Quote all of the data below exactly, please.

## Begin

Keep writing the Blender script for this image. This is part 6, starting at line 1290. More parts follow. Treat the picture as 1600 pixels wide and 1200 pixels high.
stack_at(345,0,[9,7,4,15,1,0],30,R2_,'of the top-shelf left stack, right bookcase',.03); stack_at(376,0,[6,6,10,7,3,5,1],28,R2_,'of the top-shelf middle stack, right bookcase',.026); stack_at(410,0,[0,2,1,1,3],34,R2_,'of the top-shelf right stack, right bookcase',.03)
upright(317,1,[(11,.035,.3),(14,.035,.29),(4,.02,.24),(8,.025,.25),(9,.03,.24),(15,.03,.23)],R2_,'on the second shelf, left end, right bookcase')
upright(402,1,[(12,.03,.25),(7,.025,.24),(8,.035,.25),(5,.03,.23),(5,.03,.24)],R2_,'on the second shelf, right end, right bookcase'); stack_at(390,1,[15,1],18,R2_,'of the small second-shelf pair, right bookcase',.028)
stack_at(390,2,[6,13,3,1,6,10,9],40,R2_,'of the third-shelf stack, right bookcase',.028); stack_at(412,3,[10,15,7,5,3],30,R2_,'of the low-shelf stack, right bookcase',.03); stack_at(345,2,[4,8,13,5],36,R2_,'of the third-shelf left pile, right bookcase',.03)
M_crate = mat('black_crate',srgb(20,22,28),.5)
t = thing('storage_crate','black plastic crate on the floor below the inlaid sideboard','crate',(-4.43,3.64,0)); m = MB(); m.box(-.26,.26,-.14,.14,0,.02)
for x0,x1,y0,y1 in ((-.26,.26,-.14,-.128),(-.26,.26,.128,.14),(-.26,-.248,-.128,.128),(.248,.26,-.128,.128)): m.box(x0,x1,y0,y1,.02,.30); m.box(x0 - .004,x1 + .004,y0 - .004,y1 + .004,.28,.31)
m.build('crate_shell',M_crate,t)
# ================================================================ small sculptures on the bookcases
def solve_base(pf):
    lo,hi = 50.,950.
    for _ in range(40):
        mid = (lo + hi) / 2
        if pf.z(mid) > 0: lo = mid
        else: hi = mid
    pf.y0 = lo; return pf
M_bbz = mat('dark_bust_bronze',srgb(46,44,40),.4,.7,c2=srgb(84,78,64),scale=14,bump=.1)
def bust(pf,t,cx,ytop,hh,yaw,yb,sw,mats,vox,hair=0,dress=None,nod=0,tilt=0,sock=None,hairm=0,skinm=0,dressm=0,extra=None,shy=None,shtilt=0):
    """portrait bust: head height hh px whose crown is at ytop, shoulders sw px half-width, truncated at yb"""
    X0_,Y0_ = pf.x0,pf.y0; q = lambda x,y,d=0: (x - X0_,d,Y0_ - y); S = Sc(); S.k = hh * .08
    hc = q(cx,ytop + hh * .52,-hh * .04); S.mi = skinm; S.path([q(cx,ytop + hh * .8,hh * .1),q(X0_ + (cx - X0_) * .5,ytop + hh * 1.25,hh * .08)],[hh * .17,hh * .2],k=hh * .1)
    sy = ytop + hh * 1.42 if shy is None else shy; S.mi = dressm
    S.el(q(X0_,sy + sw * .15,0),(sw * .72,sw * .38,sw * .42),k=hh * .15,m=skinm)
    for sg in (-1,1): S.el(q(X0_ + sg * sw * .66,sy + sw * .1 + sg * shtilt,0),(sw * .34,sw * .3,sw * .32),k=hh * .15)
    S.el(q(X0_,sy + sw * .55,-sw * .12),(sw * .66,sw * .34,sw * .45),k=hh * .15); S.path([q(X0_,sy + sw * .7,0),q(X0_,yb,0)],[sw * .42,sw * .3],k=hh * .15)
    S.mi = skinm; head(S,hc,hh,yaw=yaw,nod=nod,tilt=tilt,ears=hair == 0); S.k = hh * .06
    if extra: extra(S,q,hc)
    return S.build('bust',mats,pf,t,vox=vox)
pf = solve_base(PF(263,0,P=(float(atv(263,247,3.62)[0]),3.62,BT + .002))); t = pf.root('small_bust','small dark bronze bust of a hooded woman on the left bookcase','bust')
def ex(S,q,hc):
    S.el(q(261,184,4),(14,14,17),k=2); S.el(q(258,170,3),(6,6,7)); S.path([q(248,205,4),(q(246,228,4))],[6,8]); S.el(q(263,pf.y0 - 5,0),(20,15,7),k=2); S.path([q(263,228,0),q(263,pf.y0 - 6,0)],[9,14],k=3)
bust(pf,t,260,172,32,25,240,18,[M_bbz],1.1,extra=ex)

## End

§ **Expected output**:
Keep writing the Blender script for this image. This is part 6, starting at line 1290. More parts follow. Treat the picture as 1600 pixels wide and 1200 pixels high.
stack_at(345,0,[9,7,4,15,1,0],30,R2_,'of the top-shelf left stack, right bookcase',.03); stack_at(376,0,[6,6,10,7,3,5,1],28,R2_,'of the top-shelf middle stack, right bookcase',.026); stack_at(410,0,[0,2,1,1,3],34,R2_,'of the top-shelf right stack, right bookcase',.03)
upright(317,1,[(11,.035,.3),(14,.035,.29),(4,.02,.24),(8,.025,.25),(9,.03,.24),(15,.03,.23)],R2_,'on the second shelf, left end, right bookcase')
upright(402,1,[(12,.03,.25),(7,.025,.24),(8,.035,.25),(5,.03,.23),(5,.03,.24)],R2_,'on the second shelf, right end, right bookcase'); stack_at(390,1,[15,1],18,R2_,'of the small second-shelf pair, right bookcase',.028)
stack_at(390,2,[6,13,3,1,6,10,9],40,R2_,'of the third-shelf stack, right bookcase',.028); stack_at(412,3,[10,15,7,5,3],30,R2_,'of the low-shelf stack, right bookcase',.03); stack_at(345,2,[4,8,13,5],36,R2_,'of the third-shelf left pile, right bookcase',.03)
M_crate = mat('black_crate',srgb(20,22,28),.5)
t = thing('storage_crate','black plastic crate on the floor below the inlaid sideboard','crate',(-4.43,3.64,0)); m = MB(); m.box(-.26,.26,-.14,.14,0,.02)
for x0,x1,y0,y1 in ((-.26,.26,-.14,-.128),(-.26,.26,.128,.14),(-.26,-.248,-.128,.128),(.248,.26,-.128,.128)): m.box(x0,x1,y0,y1,.02,.30); m.box(x0 - .004,x1 + .004,y0 - .004,y1 + .004,.28,.31)
m.build('crate_shell',M_crate,t)
# ================================================================ small sculptures on the bookcases
def solve_base(pf):
    lo,hi = 50.,950.
    for _ in range(40):
        mid = (lo + hi) / 2
        if pf.z(mid) > 0: lo = mid
        else: hi = mid
    pf.y0 = lo; return pf
M_bbz = mat('dark_bust_bronze',srgb(46,44,40),.4,.7,c2=srgb(84,78,64),scale=14,bump=.1)
def bust(pf,t,cx,ytop,hh,yaw,yb,sw,mats,vox,hair=0,dress=None,nod=0,tilt=0,sock=None,hairm=0,skinm=0,dressm=0,extra=None,shy=None,shtilt=0):
    """portrait bust: head height hh px whose crown is at ytop, shoulders sw px half-width, truncated at yb"""
    X0_,Y0_ = pf.x0,pf.y0; q = lambda x,y,d=0: (x - X0_,d,Y0_ - y); S = Sc(); S.k = hh * .08
    hc = q(cx,ytop + hh * .52,-hh * .04); S.mi = skinm; S.path([q(cx,ytop + hh * .8,hh * .1),q(X0_ + (cx - X0_) * .5,ytop + hh * 1.25,hh * .08)],[hh * .17,hh * .2],k=hh * .1)
    sy = ytop + hh * 1.42 if shy is None else shy; S.mi = dressm
    S.el(q(X0_,sy + sw * .15,0),(sw * .72,sw * .38,sw * .42),k=hh * .15,m=skinm)
    for sg in (-1,1): S.el(q(X0_ + sg * sw * .66,sy + sw * .1 + sg * shtilt,0),(sw * .34,sw * .3,sw * .32),k=hh * .15)
    S.el(q(X0_,sy + sw * .55,-sw * .12),(sw * .66,sw * .34,sw * .45),k=hh * .15); S.path([q(X0_,sy + sw * .7,0),q(X0_,yb,0)],[sw * .42,sw * .3],k=hh * .15)
    S.mi = skinm; head(S,hc,hh,yaw=yaw,nod=nod,tilt=tilt,ears=hair == 0); S.k = hh * .06
    if extra: extra(S,q,hc)
    return S.build('bust',mats,pf,t,vox=vox)
pf = solve_base(PF(263,0,P=(float(atv(263,247,3.62)[0]),3.62,BT + .002))); t = pf.root('small_bust','small dark bronze bust of a hooded woman on the left bookcase','bust')
def ex(S,q,hc):
    S.el(q(261,184,4),(14,14,17),k=2); S.el(q(258,170,3),(6,6,7)); S.path([q(248,205,4),(q(246,228,4))],[6,8]); S.el(q(263,pf.y0 - 5,0),(20,15,7),k=2); S.path([q(263,228,0),q(263,pf.y0 - 6,0)],[9,14],k=3)
bust(pf,t,260,172,32,25,240,18,[M_bbz],1.1,extra=ex)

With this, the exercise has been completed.